Green’s Dictionary of Slang

fox v.1

[SE fox, to confuse]

1. to drink (and become drunk).

[UK]J. Taylor Crabtree Lectures 136: I would you had but a looking-glasse to see how you looke now you have been a foxing.
[UK]J. Wade Vinegar and Mustard A3r: And where you say that I a Foxing go, / I’d have you knowI use not to do so.

2. to make drunk.

[UK]J. Taylor ‘This Summers Travels’ in Hindley Works (1872) 8: The power of it [i.e. ale] being of such potentie, that it would fox a dry traveller, before he had half quencht his thirst.
[UK] in D’Urfey Pills to Purge Melancholy I 194: Come, let’s trudge it to Kirkham Fair: / There’s stout liquor enough to Fox me.
[UK]Swift Polite Conversation 73: lady sm.: Sir John, your Ale is terrible strong and heady in Derbyshire; and will soon make one drunk and sick. sir john: Why, indeed, it is apt to Fox one.
[UK]‘Bumper Allnight. Esquire’ Honest Fellow 103: Theer’s stout liquor enough to fox ye, / And young cullies to buy thy ware.

3. (UK Und.) of prisoners, to practise a trick on a visitor to the jail.

[UK]G. Parker View of Society II 177: Fox the Cull [...] As you venture among them they will fox you; which is, one of them comes behind you, puts a handkerchief over your eyes, and hustles you in amongst the thick of them, your pockets are turned inside out, and you are done out and out, as they call it.

4. (Aus.) to approach, to ‘chat up’.

[Aus]Sport (Adelaide) 22 Feb. 12/2: They Say [...] Onion S [...] was seen foxing two dark-haired tarts at the Semaphore last holiday.

5. to act in a deceptive, duplicitous manner.

[UK]Operator 1384 Scourge of the Desert 258: [I]t was always dangerous to assume that an Arab was dead; he might merely be foxing, waiting until I was near enough for him to be certain of getting me with his next shot .
[US]J.F. Powers ‘the trouble’ in Prince of Darkness 13: The next time we were real sure she wasn’t foxing us before we went to the window and lifted the shade.
[Aus]R.G. Barrett Wind & Monkey (2013) [ebook] Eddie definitely wasn’t being fair dinkum [...] he seemed to be foxing about something.

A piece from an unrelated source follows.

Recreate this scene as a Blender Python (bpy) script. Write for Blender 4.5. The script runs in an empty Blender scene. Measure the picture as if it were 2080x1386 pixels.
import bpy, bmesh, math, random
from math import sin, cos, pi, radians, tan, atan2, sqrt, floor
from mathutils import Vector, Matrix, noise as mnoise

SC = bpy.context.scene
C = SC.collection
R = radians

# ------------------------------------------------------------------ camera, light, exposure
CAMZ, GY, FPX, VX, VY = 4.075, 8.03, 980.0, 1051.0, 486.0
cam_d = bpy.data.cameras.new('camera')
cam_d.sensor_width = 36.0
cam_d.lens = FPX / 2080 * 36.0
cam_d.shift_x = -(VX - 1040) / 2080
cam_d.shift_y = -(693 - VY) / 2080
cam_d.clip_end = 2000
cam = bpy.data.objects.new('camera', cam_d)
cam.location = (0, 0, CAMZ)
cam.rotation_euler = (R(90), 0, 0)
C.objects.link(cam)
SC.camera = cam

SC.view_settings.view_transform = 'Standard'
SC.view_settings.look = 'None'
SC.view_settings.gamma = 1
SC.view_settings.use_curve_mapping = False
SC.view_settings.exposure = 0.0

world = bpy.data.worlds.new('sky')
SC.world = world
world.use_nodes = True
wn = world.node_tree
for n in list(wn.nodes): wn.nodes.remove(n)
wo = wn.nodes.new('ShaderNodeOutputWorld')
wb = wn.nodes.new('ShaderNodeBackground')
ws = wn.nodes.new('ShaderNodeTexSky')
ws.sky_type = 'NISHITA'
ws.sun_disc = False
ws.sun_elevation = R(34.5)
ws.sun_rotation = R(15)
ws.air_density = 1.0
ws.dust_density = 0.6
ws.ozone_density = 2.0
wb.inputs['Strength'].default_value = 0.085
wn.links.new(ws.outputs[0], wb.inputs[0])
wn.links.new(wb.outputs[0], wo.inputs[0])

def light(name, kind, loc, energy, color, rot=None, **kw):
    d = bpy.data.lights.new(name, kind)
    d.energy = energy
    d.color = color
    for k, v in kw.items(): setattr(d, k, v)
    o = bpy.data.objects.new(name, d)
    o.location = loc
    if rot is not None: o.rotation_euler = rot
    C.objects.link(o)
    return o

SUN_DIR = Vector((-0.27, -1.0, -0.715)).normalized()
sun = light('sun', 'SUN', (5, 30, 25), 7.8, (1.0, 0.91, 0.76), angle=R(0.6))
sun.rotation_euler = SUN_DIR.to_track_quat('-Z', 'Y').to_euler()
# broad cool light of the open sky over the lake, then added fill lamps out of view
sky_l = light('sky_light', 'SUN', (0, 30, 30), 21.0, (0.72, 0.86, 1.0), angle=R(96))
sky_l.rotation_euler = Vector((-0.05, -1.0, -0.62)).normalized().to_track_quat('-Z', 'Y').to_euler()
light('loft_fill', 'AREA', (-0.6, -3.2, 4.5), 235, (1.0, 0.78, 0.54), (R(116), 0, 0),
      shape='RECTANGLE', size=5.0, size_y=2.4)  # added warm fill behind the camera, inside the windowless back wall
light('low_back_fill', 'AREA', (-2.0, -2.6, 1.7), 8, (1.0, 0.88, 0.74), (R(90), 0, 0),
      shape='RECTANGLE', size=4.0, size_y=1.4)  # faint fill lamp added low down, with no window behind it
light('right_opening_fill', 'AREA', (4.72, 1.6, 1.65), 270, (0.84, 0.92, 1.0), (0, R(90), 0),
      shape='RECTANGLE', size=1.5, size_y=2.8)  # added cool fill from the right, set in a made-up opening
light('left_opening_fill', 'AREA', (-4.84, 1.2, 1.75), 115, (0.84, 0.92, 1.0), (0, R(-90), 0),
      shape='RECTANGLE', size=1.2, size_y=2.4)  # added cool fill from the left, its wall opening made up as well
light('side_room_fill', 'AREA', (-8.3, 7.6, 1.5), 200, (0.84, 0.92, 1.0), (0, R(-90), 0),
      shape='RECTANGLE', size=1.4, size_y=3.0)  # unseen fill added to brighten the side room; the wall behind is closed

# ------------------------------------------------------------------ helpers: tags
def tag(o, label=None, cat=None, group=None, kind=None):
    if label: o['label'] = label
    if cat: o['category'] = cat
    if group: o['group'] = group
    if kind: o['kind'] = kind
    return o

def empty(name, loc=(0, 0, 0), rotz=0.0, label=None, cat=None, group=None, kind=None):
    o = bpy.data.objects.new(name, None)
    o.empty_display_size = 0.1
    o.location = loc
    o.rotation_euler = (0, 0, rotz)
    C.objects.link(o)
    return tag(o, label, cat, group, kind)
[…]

Les could always tell when he was being conned.
[Aus]D. Whish-Wilson Old Scores [ebook] But again, Swann was foxing. The very thing he’d been looking for had landed in his lap.

6. (Aus.) to tease through assuming an aggressive posture.

[[Aus]Crowe Aus. Sl. Dict. 30: Foxing, one actor criticising another’s performance].
[Aus]R.G. Barrett Goodoo Goodoo 194: I still reckon she’s foxing a bit though. The look on her face soon as I mentioned Jade.
[Aus]R.G. Barrett Mystery Bay Blues 19: He was only foxing, but it was fun watching Frank sweat.

In phrases

on the fox

(Aus.) behaving in a duplicitous manner.

[Aus]Bulletin (Sydney) 14 Feb. 14/4: ‘Wait till you see him “scratching,”’ remarked, on the way up, an alderman belonging to the ‘clever’ party, thereby inferring that Clifford had been on the fox during his training; and now that we saw him ‘scratch,’ we liked him less than ever.